Archbishop Lanfranc School’s attempt to become the heartbeat of the local community has received a boost, after it was named among the top 20 most improved schools in London in the latest set of GCSE figures.

The number of pupils gaining five or more A* to C grades including English and Maths(A*CEM) has jumped from 32 per cent in 2008 to 44 per cent this year, moving the school well away from the Government’s ‘failing school’ mark of 30 per cent.

Results averaged across the borough compared favourably with high-flying London, with the capital proving itself the top performer among English regions.

A total of 54 per cent of pupils gained five or more A*CEMs, compared to 29.9 per cent in 1997 when the region had among the worst results in the country.
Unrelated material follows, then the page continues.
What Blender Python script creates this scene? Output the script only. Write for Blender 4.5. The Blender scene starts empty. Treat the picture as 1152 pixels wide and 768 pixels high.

Croydon schools averaged 51.9 per cent of pupils gaining five or more A*CEMs, while pupils gaining at least five A* to C grades in any subjects hit 74.1 per cent compared to the capital’s average of 71.2.

Archbishop Lanfranc headteacher David Clark said his school’s improvement was due to better targeting of resources, including a focus on borderline pupils in English and Maths.

He said: “These results are of great significance for the school as it attempts to secure its place as the heartbeat of its local community. “They have given renewed confidence to all involved with the school that, with on-going hard work and commitment, their ever higher aspirations can be achieved.”

Every pupil at Croydon High School managed to gain five or more A*CEMs, as did 92 per cent at Al-Khair School and 91 per cent at Coloma Convent Girls’ School.

Although only a third of pupils gained five or more A*CEMs at Haling Manor School, it scored highly on the improvement pupils make between entering and leaving the school.

Schools minister Vernon Coaker said another year of record GCSE results was thanks to record investment in teachers and schools, coupled with the hard work of pupils.

He said: “No doubt detractors will once again try to pick holes in these achievements – trying to devalue the hard work of pupils, teachers and schools – but this is the time to acknowledge their efforts and congratulate them on their excellent results.”